Could it be time to celebrate housing unaffordability?

by Alistair Helm in


The latest Demographia International Housing Affordability Survey was published earlier this week and here is the surprise! - nothing has changed in each of the 10 years that this report has been published.

The top cities of the world, be it San Francisco, London, Hong Kong, Sydney, Melbourne or Auckland are assessed by the survey as severely unaffordable. These cities (24 in total from the 85 major markets with population over 1 million) are classed as having a ratio of house price to income of over 5. The past 10 years has not really seen much change. Certainly not in the line-up of the cities judged to be most unaffordable as well as those at the other end of the spectrum, being those cities assessed as being most affordable as the chart below shows.



In my view the judgement of affordability in this case is not actually true to the definition of the word. If these global cities were truly unaffordable then they would suffer a population exodus which would remove demand, free up supply of homes and drive down prices. That has not happened and will not happen anytime soon.

Scanning your eyes down the list of those cities that are least affordable as compared to those most affordable leads in my mind to a conclusion that people actually want to live in those cities that are unaffordable by this measure, and conversely don’t want to live in these cities that are affordable. The case in point in this survey are cities like Pittsburgh, Detroit and others in the US. In those cities properties are cheap due to low demand, whilst wages are around the median for the country overall leading to a low ratio of house price to income. The weak demand is a consequence of a weak economy as these cities fail to attract business and people.

This situation has parallels in NZ. There are many areas of this country where the ratio of house price to income is not 5+ but more like 3 but sadly these are towns that are struggling to maintain industry and jobs and are fighting to stop an exodus of workers.

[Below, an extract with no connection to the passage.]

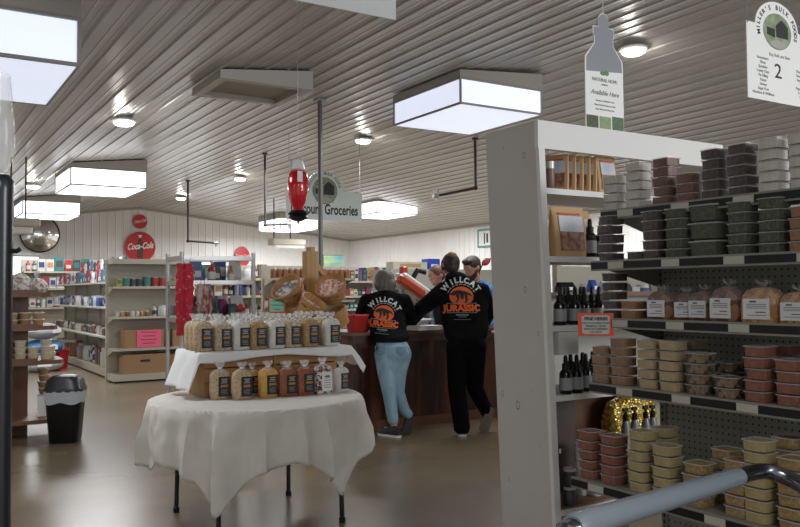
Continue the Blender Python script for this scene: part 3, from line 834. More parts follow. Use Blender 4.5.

The reality in my mind is that we cannot through any land policy (which this report’s authors place as the solution) influence what is a global shift of people to major cities. Cities that deliver jobs, facilities, lifestyle and opportunity. These dynamic and successful cities are growing and with growth comes pressure on demand for property and that leads to property inflation.

In my mind rather than bemoan the fact that we have ‘severely unaffordable' housing in Auckland that ranks us in the Top 10 most unaffordable cities in this report we should actually celebrate this fact. We are in the Top 10 because we have a vibrant economy in Auckland, we have a city that is attractive to business and immigrants to develop their lives. How depressing it would be if we were not in the Top 10, if our property prices were affordable. We would likely then be living in a less dynamic city with less economic activity and facilities, forgotten by the global economic tides and left to drift in the South Pacific.

We live in a global economy where mobility is the norm and where cities are the new brands that compete for talent. This new creative talent (have a read of Professor Richard Florida’s book ‘The Rise of the Creative Class’) is what is sought by businesses. This creative class wants to live and work in cities that offer the amenities and lifestyles that Auckland offers. Where this creative class goes, so business and money follow and so begins a virtuous cycle - one we need to be a part of to secure our economic future.

So whilst this may not be of immediate help to people looking to buy their first home, the trickle down benefit of the economic success for Auckland which defines us as severely unaffordable housing will assist the country. It is a case that ultimately equality should not be the end game - rather dynamic economic activity, placing NZ closer to centre of the global economy.